* SET EXERCISE: Give every entry again, word for word and in full.

* RECORDS FOR THIS EXERCISE:

* * * * *

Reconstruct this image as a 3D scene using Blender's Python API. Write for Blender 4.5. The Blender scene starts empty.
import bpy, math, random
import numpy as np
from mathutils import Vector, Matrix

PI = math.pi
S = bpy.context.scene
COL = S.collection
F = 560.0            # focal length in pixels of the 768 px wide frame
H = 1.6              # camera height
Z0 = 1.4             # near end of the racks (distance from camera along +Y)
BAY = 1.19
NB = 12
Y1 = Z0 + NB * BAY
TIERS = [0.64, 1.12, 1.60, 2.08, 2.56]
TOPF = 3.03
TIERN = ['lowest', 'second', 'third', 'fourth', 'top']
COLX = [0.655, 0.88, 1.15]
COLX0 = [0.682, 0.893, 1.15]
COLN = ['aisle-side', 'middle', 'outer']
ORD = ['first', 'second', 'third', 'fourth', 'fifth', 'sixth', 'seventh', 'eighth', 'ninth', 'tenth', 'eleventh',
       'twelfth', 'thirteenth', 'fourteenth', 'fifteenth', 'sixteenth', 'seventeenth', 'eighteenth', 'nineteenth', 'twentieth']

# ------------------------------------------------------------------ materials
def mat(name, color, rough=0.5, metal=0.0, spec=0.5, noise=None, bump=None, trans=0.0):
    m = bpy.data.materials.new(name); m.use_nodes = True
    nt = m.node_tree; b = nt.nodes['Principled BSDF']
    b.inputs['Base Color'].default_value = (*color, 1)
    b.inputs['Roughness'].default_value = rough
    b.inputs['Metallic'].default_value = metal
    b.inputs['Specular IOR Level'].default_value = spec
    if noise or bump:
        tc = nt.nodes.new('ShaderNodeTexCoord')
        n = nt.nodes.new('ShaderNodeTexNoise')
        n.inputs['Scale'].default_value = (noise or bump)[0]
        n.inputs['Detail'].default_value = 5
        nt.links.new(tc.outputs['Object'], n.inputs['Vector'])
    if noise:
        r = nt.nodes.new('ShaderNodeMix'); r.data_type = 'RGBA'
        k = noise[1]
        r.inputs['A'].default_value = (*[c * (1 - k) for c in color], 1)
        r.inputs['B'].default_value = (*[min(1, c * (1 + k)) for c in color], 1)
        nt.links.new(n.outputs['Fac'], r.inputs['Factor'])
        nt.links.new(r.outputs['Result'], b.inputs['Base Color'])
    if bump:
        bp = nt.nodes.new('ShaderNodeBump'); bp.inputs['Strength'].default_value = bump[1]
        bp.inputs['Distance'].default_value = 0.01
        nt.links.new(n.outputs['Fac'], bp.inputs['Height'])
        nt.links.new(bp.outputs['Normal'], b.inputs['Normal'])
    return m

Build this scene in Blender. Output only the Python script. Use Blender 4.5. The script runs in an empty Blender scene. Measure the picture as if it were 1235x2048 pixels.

* * * * *

* TASK RESULT:
Reconstruct this image as a 3D scene using Blender's Python API. Write for Blender 4.5. The Blender scene starts empty.
import bpy, math, random
import numpy as np
from mathutils import Vector, Matrix

PI = math.pi
S = bpy.context.scene
COL = S.collection
F = 560.0            # focal length in pixels of the 768 px wide frame
H = 1.6              # camera height
Z0 = 1.4             # near end of the racks (distance from camera along +Y)
BAY = 1.19
NB = 12
Y1 = Z0 + NB * BAY
TIERS = [0.64, 1.12, 1.60, 2.08, 2.56]
TOPF = 3.03
TIERN = ['lowest', 'second', 'third', 'fourth', 'top']
COLX = [0.655, 0.88, 1.15]
COLX0 = [0.682, 0.893, 1.15]
COLN = ['aisle-side', 'middle', 'outer']
ORD = ['first', 'second', 'third', 'fourth', 'fifth', 'sixth', 'seventh', 'eighth', 'ninth', 'tenth', 'eleventh',
       'twelfth', 'thirteenth', 'fourteenth', 'fifteenth', 'sixteenth', 'seventeenth', 'eighteenth', 'nineteenth', 'twentieth']

# ------------------------------------------------------------------ materials
def mat(name, color, rough=0.5, metal=0.0, spec=0.5, noise=None, bump=None, trans=0.0):
    m = bpy.data.materials.new(name); m.use_nodes = True
    nt = m.node_tree; b = nt.nodes['Principled BSDF']
    b.inputs['Base Color'].default_value = (*color, 1)
    b.inputs['Roughness'].default_value = rough
    b.inputs['Metallic'].default_value = metal
    b.inputs['Specular IOR Level'].default_value = spec
    if noise or bump:
        tc = nt.nodes.new('ShaderNodeTexCoord')
        n = nt.nodes.new('ShaderNodeTexNoise')
        n.inputs['Scale'].default_value = (noise or bump)[0]
        n.inputs['Detail'].default_value = 5
        nt.links.new(tc.outputs['Object'], n.inputs['Vector'])
    if noise:
        r = nt.nodes.new('ShaderNodeMix'); r.data_type = 'RGBA'
        k = noise[1]
        r.inputs['A'].default_value = (*[c * (1 - k) for c in color], 1)
        r.inputs['B'].default_value = (*[min(1, c * (1 + k)) for c in color], 1)
        nt.links.new(n.outputs['Fac'], r.inputs['Factor'])
        nt.links.new(r.outputs['Result'], b.inputs['Base Color'])
    if bump:
        bp = nt.nodes.new('ShaderNodeBump'); bp.inputs['Strength'].default_value = bump[1]
        bp.inputs['Distance'].default_value = 0.01
        nt.links.new(n.outputs['Fac'], bp.inputs['Height'])
        nt.links.new(bp.outputs['Normal'], b.inputs['Normal'])
    return m

Build this scene in Blender. Output only the Python script. Use Blender 4.5. The script runs in an empty Blender scene. Measure the picture as if it were 1235x2048 pixels.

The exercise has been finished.